Shirin ci accoglie col sorriso e ci offre tè alla menta, non ci ha mai incontrati prima ma credo sia contenta di vederci. Shirin è una donna forte, portamento da cerva ed un bell’abito scuro. Vive ad Husan, un villaggio palestinese poco lontano da Betlemme, non è sposata ma ha una famiglia numerosa, da generazioni i suoi coltivano la terra ed ora, come ogni ottobre, è tempo di raccogliere le olive.
Il campo di ulivi si trova in una valle fertile e rigogliosa dove crescono cavoli e peperoni, pestiamo su una terra gialla e polverosa che con poche gocce d’acqua diventa viva. C’è il sole ma anche un po’ d’aria, dopo aver finito il tè iniziamo ad aiutare nel lavoro di raccolta: stendiamo i teli e, guardando da Shirin, impariamo ad accarezzare le chiome degli alberi per far cadere a terra le olive. Si sta proprio bene lì nel campo, raccolgo olive, mi arrampico sugli alberi, canto insieme agli altri e scherzo con la famiglia di Shirin… poi tutto d’un tratto come uno schiaffo realizzo dove mi trovo: sono in un campo di ulivi di una famiglia palestinese, il fratello di Shirin è finito nel carcere israeliano senza una reale motivazione ed un regolare processo, suo nipote, ancora bimbo, ha una cicatrice alla nuca perché un proiettile l’ha colpito e quelle case graziose che si intravedono sulla cima delle colline sono parte di una colonia israeliana che pian piano, come un cancro, sta divorando il terreno che porta alla valle.

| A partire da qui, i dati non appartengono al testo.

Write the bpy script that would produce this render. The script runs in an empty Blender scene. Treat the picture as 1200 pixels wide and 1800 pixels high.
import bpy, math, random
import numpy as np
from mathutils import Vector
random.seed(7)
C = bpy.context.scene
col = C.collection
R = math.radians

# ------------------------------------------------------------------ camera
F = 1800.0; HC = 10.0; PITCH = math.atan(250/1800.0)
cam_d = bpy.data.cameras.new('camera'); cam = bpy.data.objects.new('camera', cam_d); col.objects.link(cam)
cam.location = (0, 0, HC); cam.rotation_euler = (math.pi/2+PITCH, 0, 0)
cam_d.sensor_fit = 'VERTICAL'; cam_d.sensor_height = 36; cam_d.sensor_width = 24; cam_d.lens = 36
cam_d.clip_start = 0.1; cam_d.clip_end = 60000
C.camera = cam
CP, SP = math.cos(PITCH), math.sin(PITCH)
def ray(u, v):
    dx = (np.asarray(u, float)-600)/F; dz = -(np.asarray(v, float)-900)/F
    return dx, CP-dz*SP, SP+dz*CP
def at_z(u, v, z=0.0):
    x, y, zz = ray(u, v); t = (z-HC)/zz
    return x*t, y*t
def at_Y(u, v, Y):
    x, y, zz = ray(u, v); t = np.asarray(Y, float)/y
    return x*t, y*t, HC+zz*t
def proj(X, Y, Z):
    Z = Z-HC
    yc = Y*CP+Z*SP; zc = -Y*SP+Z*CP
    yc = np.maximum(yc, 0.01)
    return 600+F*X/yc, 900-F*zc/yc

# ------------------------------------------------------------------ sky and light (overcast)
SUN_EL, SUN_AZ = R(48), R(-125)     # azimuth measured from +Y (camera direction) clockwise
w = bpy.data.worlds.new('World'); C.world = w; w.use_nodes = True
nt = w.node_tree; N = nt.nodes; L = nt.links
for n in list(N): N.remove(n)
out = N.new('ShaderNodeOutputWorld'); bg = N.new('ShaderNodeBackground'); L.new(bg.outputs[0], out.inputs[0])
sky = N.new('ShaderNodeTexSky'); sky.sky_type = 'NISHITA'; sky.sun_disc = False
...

E’ uno schiaffo che fa un male cane, di colpo smetto di ridere e penso che tutto lì intorno è in un equilibrio fragile, una bellezza che è solo illusione. Questa apparente normalità potrebbe finire all’improvviso. Niente più ulivi, niente più canti, niente più calore accogliente, basta giochi dei bambini. Tutto questo nell’indifferenza del mondo.